5. Data limitations and why totals and causes remain contested
Available counts rely on investigative reporting and advocacy tracking rather than a single authoritative government dataset; media investigations and NGOs compiled the 170+ figure from cases reported to lawyers and family members [1] [2]. ICE’s public statistics on arrests and removals focus on noncitizens and do not catalogue mistaken detentions of citizens in a way that directly settles the dispute [8]. This mismatch produces interpretive space: reporters and advocates portray systemic problems from aggregated cases, while authorities point to different metrics and legal categorizations to minimize claims of deliberate targeting [3] [8].
6. Competing explanations — procedural error, racial profiling, or criminal‑justice overlap?

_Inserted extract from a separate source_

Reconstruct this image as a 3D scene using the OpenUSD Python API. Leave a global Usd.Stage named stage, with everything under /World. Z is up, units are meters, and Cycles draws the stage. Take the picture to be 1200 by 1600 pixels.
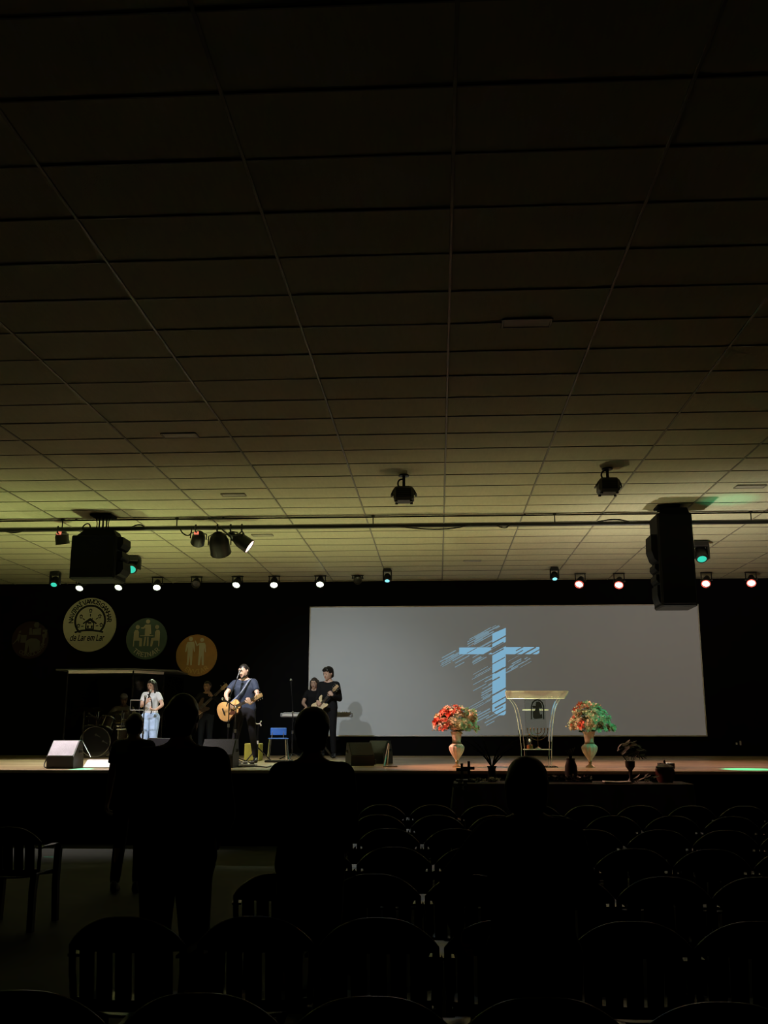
import math, random
import numpy as np, trimesh, usdkit, meshkit
import manifold3d as m3
from shapely.geometry import Polygon, Point, LineString, box as sbox
from shapely.ops import unary_union
from shapely import affinity
from pxr import Usd, UsdGeom, UsdLux, UsdShade, Gf, Sdf, Vt

stage = Usd.Stage.CreateInMemory()
UsdGeom.SetStageUpAxis(stage, 'Z'); UsdGeom.SetStageMetersPerUnit(stage, 1.0)
UsdGeom.Xform.Define(stage, '/World'); UsdGeom.Scope.Define(stage, '/World/Looks')
rng = random.Random(7)

# ---------------------------------------------------------------- camera (1200 x 1600 frame)
F = 1530.0
PITCH, YAW = math.radians(12.53), math.radians(3.1)
EYE = np.array([0.0, 0.0, 1.6])
c_f = np.array([-math.sin(YAW)*math.cos(PITCH), math.cos(YAW)*math.cos(PITCH), math.sin(PITCH)])
c_r = np.array([math.cos(YAW), math.sin(YAW), 0.0])
c_u = np.cross(c_r, c_f)
cam = UsdGeom.Camera.Define(stage, '/World/camera')
cam.AddTransformOp().Set(Gf.Matrix4d(*c_r, 0, *c_u, 0, *(-c_f), 0, *EYE, 1))
cam.CreateHorizontalApertureAttr(24.0); cam.CreateVerticalApertureAttr(32.0)
cam.CreateFocalLengthAttr(24.0*F/1200)
cam.CreateClippingRangeAttr(Gf.Vec2f(0.05, 200))
cam.CreateExposureAttr(0.0)

# ---------------------------------------------------------------- the room's measures
CEIL, WALL, FRONT, STAGE = 4.93, 22.3, 14.3, 1.037
XL, XR, YB = -11.6, 9.6, -6.0

def P(u, v, Y):
    d = c_f*F + c_r*(u-600) + c_u*(800-v)
    return EYE + d*(Y/d[1])
def atz(u, v, Z):
    d = c_f*F + c_r*(u-600) + c_u*(800-v)
    return EYE + d*((Z-EYE[2])/d[2])
def XA(u, Y, z):
    k = (u-600)/F; dz = z-EYE[2]
    return (k*(Y*c_f[1]+dz*c_f[2]) - Y*c_r[1])/(c_r[0]-k*c_f[0])
def on_stage(u, Y): return np.array([XA(u, Y, STAGE), Y, STAGE])

# ---------------------------------------------------------------- lights: overall strengths (each lamp's own light is made by its builder below)
K = dict(up=34.0, par_white=106.0, par_red=58.0, front=220.0, teal=220.0, lens=4.0, screen=0.085, cross=0.62, sweep=560.0)

# ---------------------------------------------------------------- naming and prim helpers
used = {}
def numbered(path):
    n = used.get(path, 0); used[path] = n+1
    return path if n == 0 else f'{path}_{n:03d}'
def thing(name, label, cat, loc=(0,0,0), rotz=0.0, group=None, kind=None, M=None):
    x = UsdGeom.Xform.Define(stage, numbered('/World/'+name))
    if M is not None:
        x.AddTransformOp().Set(Gf.Matrix4d(*np.asarray(M, float).T.ravel()))
    else:
        x.AddTranslateOp().Set(Gf.Vec3d(*map(float, loc)))
        x.AddRotateZOp().Set(float(rotz))
    o = x.GetPrim()
    if label: o.SetCustomDataByKey('label', label)
    if cat: o.SetCustomDataByKey('category', cat)
    if group: o.SetCustomDataByKey('group', group)
    if kind: o.SetCustomDataByKey('kind', kind)
    return o
def part(name, mesh, mat, parent, smooth=30, label=None, kind=None):
    if isinstance(mesh, (list, tuple)): mesh = trimesh.util.concatenate(list(mesh))
    p = numbered(str(parent.GetPath())+'/'+name)
    m = usdkit.mesh(stage, p, mesh, mat, smooth=smooth)
    if label: m.GetPrim().SetCustomDataByKey('label', label)
    if kind: m.GetPrim().SetCustomDataByKey('kind', kind)
    return m.GetPrim()
def solo(name, mesh, mat, label, cat, group=None, kind=None, smooth=30):
    if isinstance(mesh, (list, tuple)): mesh = trimesh.util.concatenate(list(mesh))
    m = usdkit.mesh(stage, numbered('/World/'+name), mesh, mat, smooth=smooth).GetPrim()
    if label: m.SetCustomDataByKey('label', label)
    if cat: m.SetCustomDataByKey('category', cat)
    if group: m.SetCustomDataByKey('group', group)
    if kind: m.SetCustomDataByKey('kind', kind)
    return m
def dup(root, loc, rotz=0.0, label=None, group=None):
    was = root.GetCustomData()
    r = thing(root.GetName(), label or was.get('label'), was.get('category'), loc, rotz, group or was.get('group'))
    r.GetReferences().AddInternalReference(root.GetPath()); r.SetInstanceable(True)
    return r

# ---------------------------------------------------------------- shapes
CC = trimesh.util.concatenate
def cbox(size, c=(0,0,0), bev=0.0, rot=None):
    a, b, d = np.array(size, float)/2
    if bev <= 0:
        m = trimesh.creation.box(size)
    else:
        e = min(bev, a*.9, b*.9, d*.9)
        pts = [(sx*(a-(k != 0)*e), sy*(b-(k != 1)*e), sz*(d-(k != 2)*e)) for k in range(3) for sx in (-1,1) for sy in (-1,1) for sz in (-1,1)]
        m = trimesh.convex.convex_hull(np.array(pts))
    if rot is not None: m.apply_transform(rot)
    m.apply_translation(c)
    return m
def rot(deg, ax): return trimesh.transformations.rotation_matrix(math.radians(deg), ax)
def tube(pts, r, n=8, caps=True):
    pts = np.asarray(pts, float); N = len(pts)
    rs = np.full(N, r) if np.ndim(r) == 0 else np.asarray(r, float)
    t = np.gradient(pts, axis=0); t /= np.maximum(np.linalg.norm(t, axis=1, keepdims=True), 1e-9)
    a = np.array([0,0,1.0]) if abs(t[0][2]) < .9 else np.array([1.0,0,0])
    V = []
    nx = np.cross(a, t[0]); nx /= np.linalg.norm(nx)
    for i in range(N):
        nx = nx - t[i]*np.dot(nx, t[i]); nx /= np.linalg.norm(nx)
        ny = np.cross(t[i], nx)
        for k in range(n):
            w = 2*math.pi*k/n
            V.append(pts[i]+rs[i]*(math.cos(w)*nx+math.sin(w)*ny))
    Fc = []
    for i in range(N-1):
        for k in range(n):
            p, q = i*n+k, i*n+(k+1) % n
            Fc += [(p, q, q+n), (p, q+n, p+n)]
    if caps:
        V += [pts[0], pts[-1]]
        for k in range(n):
            Fc += [(N*n, (k+1) % n, k), (N*n+1, (N-1)*n+k, (N-1)*n+(k+1) % n)]
    return trimesh.Trimesh(np.array(V), np.array(Fc), process=False)
def seg(a, b, r, n=8): return tube([a, b], r, n)
def curve(pts, n=20):
    pts = np.asarray(pts, float)
    from scipy.interpolate import CubicSpline
    d = np.r_[0, np.cumsum(np.linalg.norm(np.diff(pts, axis=0), axis=1))]
    return CubicSpline(d, pts)(np.linspace(0, d[-1], n))
def lathe(prof, n=24, c=(0,0,0)):
    m = trimesh.creation.revolve(np.array(prof, float), sections=n); m.apply_translation(c); return m
def ball(c, r, sub=2):
    m = trimesh.creation.icosphere(sub, 1.0); m.apply_scale(np.broadcast_to(r, 3)); m.apply_translation(c); return m
def prism(poly, depth):
    gs = [g for g in getattr(poly, 'geoms', [poly]) if g.area > 1e-9]
    return CC([trimesh.creation.extrude_polygon(g, depth, engine='earcut') for g in gs])
def frame(o, x, n):
    """4x4 whose local x runs along x and local z along n (made square)."""
    x = np.asarray(x, float); x = x/np.linalg.norm(x)
    n = np.asarray(n, float); n = n-x*np.dot(n, x); n /= np.linalg.norm(n)
    M = np.eye(4); M[:3,0] = x; M[:3,1] = np.cross(n, x); M[:3,2] = n; M[:3,3] = o
    return M
def mv(m, M):
    m = m.copy(); m.apply_transform(M); return m
def zto(o, d):
    d = np.asarray(d, float); d = d/np.linalg.norm(d)
    a = np.array([1.0,0,0]) if abs(d[0]) < .9 else np.array([0,1.0,0])
    return frame(o, a-d*np.dot(a, d), d)

# ---------------------------------------------------------------- materials
def mat(name, col, rough=.5, metal=0.0, vary=.15, scale=6.0, bump=0.0, bscale=60.0, spec=.5, emit=None, estr=0.0, extra=None):
    col = np.array(col, float)
    nodes = {'tc': ('texture_coordinate', {}),
             'n': ('noise_texture', {'scale': scale, 'detail': 4.0}),
             'r': ('rgb_ramp', {'ramp': [(0.25, tuple(col*(1-vary))), (0.75, tuple(np.minimum(col*(1+vary), 1)))]}),
             'p': ('principled_bsdf', {'roughness': rough, 'metallic': metal, 'specular_ior_level': spec, **(extra or {})})}
    links = [('tc.object', 'n.vector'), ('n.fac', 'r.fac'), ('r.color', 'p.base_color')]
    if bump:
        nodes['n2'] = ('noise_texture', {'scale': bscale, 'detail': 3.0}); nodes['b'] = ('bump', {'strength': bump, 'distance': .01})
        links += [('tc.object', 'n2.vector'), ('n2.fac', 'b.height'), ('b.normal', 'p.normal')]
    if emit is not None:
        nodes['p'][1]['emission_color'] = tuple(emit); nodes['p'][1]['emission_strength'] = estr
    return usdkit.material(stage, '/World/Looks/'+name, nodes, links, surface='p.BSDF')
def glow(name, col, strength):
    return usdkit.material(stage, '/World/Looks/'+name, {'e': ('emission', {'color': tuple(col), 'strength': strength})}, [], surface='e.emission')
M = {}
M['black'] = mat('black_metal', (.012,.012,.013), .45)
M['black_gloss'] = mat('black_gloss', (.01,.01,.011), .2)
M['chrome'] = mat('chrome', (.75,.76,.78), .18, 1.0, vary=.05)
M['steel'] = mat('steel', (.35,.36,.37), .3, 1.0, vary=.08)
M['cloth_black'] = mat('cloth_black', (.010,.010,.012), .85, bump=.2, spec=.15)
M['cloth_dark'] = mat('cloth_dark', (.016,.016,.02), .85, bump=.2, spec=.15)
M['wallblack'] = mat('wall_black', (.006,.006,.0065), .9, bump=.1, spec=.05)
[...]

Analysts and sources present several non‑exclusive explanations: clerical and database errors that misidentify citizens, immigration enforcement practices that disproportionately question Latino people, and instances where arrests labeled as criminal encounters also sweep up citizens due to ambiguous front‑line screening [2] [1] [3]. Each explanation implies different remedies: technology and record improvements for database errors; training and oversight to counter racial profiling; or clearer jurisdictional boundaries when immigration and criminal enforcement intersect. The evidence in the sources supports all three as plausible contributors [1] [2] [3].
7. What the facts suggest and what remains to be proven — policy implications and oversight needs
Taken together, reporting documents a significant number of citizen detentions with troubling patterns, while DHS disputes the framing that ICE is deporting citizens as policy. The tension between documented cases and official denials indicates a need for transparent data release and independent oversight to reconcile counts, identify root causes, and ensure due‑process protections. Absent consistent government disclosure or standardized reporting, advocates, legal groups, and journalists will continue to chronicle individual harms that highlight broader systemic risk even as authorities emphasize legal constraints and operational context [1] [3] [8].